» **Material supplied**:

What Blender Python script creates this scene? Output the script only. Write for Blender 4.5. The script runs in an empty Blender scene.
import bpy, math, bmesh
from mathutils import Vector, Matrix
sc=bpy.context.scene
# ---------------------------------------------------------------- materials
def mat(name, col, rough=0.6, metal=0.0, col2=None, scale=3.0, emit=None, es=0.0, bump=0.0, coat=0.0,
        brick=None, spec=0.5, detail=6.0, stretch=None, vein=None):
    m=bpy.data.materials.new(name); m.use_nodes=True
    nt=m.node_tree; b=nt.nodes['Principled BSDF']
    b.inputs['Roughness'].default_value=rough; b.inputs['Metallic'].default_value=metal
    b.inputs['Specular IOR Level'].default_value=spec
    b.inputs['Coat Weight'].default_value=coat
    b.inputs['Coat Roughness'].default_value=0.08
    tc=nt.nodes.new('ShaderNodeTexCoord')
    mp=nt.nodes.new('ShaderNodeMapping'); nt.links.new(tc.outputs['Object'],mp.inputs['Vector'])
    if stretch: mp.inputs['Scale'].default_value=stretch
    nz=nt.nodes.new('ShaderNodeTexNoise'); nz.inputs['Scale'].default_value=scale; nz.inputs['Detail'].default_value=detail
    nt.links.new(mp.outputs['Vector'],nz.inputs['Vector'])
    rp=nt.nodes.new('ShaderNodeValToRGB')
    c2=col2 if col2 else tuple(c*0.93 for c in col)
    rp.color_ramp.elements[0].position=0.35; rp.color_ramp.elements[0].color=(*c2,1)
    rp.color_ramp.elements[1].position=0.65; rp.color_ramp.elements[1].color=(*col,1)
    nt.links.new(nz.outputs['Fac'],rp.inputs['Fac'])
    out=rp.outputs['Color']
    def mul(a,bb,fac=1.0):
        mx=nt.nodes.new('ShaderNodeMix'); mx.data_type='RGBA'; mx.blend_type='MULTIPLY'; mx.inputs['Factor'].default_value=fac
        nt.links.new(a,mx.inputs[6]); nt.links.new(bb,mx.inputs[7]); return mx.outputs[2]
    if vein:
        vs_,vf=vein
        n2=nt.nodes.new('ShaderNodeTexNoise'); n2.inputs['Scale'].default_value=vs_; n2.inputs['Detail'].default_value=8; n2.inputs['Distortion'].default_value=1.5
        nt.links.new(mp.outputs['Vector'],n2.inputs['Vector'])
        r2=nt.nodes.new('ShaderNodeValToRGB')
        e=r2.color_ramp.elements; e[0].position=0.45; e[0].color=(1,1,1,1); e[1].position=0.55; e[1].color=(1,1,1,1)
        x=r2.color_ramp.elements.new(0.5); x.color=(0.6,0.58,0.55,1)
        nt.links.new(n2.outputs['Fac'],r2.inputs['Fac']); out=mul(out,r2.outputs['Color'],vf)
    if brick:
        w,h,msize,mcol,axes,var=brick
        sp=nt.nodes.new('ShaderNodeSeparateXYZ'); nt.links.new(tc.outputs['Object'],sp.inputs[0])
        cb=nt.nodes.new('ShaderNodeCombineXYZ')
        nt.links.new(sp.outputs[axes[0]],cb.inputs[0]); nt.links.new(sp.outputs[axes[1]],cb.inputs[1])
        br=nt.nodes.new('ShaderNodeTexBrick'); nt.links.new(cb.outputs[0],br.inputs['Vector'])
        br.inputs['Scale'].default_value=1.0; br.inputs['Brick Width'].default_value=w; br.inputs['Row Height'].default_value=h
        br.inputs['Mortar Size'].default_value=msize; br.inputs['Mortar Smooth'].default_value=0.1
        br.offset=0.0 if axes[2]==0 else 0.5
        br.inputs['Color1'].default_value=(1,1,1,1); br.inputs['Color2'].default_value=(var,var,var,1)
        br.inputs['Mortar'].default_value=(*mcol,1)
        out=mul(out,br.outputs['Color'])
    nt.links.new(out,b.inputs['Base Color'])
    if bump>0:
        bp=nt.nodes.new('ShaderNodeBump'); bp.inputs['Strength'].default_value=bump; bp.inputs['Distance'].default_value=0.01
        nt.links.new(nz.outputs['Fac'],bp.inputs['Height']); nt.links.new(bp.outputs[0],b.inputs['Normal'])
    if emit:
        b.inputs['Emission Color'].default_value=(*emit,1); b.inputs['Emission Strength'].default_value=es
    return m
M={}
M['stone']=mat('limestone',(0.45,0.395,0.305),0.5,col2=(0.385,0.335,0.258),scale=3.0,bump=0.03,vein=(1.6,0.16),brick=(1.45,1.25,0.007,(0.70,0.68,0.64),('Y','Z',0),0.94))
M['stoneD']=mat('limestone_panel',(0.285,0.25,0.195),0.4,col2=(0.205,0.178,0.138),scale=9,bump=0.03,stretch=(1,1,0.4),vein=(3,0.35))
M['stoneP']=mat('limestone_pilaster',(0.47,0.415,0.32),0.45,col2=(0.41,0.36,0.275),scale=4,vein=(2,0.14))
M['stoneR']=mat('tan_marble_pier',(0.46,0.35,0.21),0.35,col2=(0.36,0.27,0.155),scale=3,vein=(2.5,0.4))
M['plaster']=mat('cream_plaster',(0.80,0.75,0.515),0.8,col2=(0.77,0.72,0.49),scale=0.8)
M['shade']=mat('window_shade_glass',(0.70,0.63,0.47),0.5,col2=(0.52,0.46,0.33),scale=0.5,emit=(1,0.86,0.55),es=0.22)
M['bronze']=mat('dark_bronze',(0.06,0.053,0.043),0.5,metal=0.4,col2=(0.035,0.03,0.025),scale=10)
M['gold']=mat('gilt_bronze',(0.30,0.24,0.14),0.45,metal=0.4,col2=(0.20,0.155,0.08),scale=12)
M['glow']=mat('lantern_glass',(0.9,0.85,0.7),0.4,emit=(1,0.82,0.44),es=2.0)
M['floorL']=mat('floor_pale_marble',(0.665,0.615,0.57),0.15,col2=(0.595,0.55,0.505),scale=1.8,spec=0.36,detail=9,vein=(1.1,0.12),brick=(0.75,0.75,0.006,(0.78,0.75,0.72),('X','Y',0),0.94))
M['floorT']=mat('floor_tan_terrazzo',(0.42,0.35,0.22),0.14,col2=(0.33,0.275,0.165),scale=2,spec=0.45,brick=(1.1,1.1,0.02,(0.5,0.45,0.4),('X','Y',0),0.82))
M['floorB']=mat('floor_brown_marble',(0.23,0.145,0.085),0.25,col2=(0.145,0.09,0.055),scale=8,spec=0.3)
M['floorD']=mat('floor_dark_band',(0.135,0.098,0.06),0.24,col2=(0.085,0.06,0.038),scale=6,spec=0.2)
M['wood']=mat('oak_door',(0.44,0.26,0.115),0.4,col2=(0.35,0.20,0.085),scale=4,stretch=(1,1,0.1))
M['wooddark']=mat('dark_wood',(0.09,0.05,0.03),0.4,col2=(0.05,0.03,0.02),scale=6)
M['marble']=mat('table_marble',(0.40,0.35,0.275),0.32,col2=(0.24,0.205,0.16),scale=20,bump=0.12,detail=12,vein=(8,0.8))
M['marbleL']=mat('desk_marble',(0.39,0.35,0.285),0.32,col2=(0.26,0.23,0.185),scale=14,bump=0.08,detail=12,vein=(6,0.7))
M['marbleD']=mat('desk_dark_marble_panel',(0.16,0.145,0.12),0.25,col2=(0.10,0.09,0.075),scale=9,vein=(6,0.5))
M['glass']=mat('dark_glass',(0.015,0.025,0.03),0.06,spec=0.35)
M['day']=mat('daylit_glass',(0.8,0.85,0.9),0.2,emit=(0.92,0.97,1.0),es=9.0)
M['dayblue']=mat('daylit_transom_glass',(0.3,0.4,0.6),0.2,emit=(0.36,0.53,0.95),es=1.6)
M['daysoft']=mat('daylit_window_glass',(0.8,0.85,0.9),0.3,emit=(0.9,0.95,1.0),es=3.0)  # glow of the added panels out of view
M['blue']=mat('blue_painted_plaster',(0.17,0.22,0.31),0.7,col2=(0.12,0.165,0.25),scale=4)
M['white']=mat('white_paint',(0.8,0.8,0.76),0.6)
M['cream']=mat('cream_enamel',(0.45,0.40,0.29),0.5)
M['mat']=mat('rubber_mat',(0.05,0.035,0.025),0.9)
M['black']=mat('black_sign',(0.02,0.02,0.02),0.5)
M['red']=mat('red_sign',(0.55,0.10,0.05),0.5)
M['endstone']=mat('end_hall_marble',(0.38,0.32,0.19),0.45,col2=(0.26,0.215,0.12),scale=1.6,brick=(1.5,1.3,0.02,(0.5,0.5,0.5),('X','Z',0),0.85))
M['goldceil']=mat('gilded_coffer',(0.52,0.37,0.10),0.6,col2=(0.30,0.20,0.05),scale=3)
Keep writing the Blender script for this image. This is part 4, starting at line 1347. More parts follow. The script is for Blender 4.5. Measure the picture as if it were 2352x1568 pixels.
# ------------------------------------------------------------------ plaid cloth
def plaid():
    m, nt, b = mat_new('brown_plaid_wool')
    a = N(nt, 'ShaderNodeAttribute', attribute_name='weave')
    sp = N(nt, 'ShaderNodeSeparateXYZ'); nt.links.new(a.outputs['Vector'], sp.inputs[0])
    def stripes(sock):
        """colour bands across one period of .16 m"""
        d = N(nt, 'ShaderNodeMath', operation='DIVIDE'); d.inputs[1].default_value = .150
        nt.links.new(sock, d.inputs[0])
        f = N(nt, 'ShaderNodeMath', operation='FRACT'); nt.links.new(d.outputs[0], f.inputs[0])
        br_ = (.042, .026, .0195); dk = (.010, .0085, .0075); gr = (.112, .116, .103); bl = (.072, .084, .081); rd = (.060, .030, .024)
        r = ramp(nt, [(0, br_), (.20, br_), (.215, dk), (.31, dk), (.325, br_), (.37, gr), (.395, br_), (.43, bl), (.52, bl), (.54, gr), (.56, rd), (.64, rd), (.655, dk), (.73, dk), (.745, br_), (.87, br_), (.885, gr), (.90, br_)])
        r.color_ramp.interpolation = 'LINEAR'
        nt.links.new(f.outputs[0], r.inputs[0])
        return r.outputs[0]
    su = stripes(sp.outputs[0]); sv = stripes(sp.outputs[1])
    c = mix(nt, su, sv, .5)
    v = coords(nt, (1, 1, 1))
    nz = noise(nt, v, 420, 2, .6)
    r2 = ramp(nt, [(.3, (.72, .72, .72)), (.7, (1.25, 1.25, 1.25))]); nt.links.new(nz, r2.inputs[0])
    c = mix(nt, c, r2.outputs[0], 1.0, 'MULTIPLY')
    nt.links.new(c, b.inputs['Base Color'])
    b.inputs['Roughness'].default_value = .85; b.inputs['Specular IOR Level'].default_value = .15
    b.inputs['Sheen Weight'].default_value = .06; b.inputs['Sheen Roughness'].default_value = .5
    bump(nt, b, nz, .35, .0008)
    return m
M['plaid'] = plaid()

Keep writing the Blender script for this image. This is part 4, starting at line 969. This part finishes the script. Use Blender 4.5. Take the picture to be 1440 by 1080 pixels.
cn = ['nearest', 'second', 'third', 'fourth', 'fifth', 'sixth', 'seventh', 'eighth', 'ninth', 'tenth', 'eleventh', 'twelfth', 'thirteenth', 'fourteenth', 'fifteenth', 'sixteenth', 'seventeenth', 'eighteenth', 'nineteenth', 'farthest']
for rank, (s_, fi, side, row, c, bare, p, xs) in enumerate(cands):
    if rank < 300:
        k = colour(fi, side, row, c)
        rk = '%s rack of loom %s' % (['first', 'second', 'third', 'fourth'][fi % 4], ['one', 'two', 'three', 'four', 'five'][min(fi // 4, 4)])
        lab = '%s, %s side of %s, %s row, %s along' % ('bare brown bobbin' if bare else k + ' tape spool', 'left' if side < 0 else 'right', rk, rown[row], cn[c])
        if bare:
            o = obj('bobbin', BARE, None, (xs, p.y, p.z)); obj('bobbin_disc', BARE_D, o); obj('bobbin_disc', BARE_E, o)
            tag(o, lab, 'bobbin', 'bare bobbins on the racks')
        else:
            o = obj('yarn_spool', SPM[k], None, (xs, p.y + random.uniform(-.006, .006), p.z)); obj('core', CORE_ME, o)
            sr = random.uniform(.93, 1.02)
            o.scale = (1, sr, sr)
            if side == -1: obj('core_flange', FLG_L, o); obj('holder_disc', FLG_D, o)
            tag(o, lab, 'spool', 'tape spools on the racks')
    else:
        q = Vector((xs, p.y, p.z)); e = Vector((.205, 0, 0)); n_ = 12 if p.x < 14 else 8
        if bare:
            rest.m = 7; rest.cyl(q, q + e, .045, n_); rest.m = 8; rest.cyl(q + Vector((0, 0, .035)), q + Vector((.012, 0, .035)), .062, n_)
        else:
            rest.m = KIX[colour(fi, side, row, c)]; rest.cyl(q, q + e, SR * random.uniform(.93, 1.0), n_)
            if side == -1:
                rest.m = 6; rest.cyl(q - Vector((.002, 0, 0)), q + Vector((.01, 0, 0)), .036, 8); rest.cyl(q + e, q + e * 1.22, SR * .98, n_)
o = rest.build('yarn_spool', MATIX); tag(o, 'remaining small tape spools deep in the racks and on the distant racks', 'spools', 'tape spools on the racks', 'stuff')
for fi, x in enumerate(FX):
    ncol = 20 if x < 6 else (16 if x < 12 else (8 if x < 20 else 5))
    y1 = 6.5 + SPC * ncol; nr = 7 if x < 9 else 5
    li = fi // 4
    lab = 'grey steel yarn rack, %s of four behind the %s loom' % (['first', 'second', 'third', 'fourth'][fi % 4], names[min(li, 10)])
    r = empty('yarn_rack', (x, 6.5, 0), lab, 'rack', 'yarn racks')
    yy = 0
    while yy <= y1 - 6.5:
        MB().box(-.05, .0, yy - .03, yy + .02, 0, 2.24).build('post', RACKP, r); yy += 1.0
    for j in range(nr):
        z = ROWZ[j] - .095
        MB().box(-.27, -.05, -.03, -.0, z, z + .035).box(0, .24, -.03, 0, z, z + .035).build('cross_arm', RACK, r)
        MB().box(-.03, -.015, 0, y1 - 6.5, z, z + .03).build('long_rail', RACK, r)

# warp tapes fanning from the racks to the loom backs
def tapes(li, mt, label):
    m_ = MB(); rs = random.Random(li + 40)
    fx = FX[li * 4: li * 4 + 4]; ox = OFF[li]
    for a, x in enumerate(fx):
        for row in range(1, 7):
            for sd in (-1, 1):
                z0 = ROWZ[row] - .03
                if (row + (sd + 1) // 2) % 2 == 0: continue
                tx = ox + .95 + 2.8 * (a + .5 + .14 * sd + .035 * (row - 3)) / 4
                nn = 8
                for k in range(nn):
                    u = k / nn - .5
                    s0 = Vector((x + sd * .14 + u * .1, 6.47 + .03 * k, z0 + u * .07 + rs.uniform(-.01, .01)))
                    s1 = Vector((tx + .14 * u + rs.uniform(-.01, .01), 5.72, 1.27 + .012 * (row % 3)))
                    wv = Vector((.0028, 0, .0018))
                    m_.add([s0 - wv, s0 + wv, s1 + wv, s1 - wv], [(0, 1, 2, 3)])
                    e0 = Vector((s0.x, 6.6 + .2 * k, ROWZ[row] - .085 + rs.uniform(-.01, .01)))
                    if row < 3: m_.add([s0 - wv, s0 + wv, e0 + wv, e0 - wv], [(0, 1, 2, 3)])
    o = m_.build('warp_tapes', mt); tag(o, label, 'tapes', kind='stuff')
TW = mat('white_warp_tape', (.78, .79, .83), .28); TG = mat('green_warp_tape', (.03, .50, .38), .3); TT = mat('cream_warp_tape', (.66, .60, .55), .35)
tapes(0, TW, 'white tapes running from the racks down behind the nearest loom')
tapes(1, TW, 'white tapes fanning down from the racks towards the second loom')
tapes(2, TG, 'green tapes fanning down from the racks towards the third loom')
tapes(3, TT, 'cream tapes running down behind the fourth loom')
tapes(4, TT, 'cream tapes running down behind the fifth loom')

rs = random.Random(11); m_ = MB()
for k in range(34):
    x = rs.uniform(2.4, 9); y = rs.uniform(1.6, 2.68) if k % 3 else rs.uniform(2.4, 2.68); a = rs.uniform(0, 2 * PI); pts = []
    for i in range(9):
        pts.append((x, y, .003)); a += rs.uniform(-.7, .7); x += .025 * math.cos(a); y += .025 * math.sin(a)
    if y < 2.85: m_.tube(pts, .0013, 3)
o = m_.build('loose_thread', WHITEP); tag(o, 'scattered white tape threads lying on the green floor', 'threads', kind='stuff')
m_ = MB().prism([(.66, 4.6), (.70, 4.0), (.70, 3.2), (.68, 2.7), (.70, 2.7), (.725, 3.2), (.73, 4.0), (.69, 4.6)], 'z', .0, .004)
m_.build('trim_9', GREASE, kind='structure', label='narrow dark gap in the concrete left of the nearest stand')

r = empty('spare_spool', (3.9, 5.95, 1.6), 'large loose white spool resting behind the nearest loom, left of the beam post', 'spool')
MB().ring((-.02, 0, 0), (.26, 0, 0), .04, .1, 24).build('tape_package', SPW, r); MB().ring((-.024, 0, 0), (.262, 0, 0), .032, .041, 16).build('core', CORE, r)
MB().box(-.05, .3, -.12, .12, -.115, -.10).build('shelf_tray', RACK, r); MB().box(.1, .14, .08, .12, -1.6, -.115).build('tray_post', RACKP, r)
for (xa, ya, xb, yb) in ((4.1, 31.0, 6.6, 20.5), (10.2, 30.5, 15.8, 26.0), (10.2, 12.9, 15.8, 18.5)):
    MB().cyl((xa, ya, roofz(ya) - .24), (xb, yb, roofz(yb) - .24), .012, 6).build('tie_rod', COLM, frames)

» **Do this**: Pull out every line holding "empty" from the records above, and copy it.

» **Finished task**:
What Blender Python script creates this scene? Output the script only. Write for Blender 4.5. The script runs in an empty Blender scene.
    r = empty('yarn_rack', (x, 6.5, 0), lab, 'rack', 'yarn racks')
r = empty('spare_spool', (3.9, 5.95, 1.6), 'large loose white spool resting behind the nearest loom, left of the beam post', 'spool')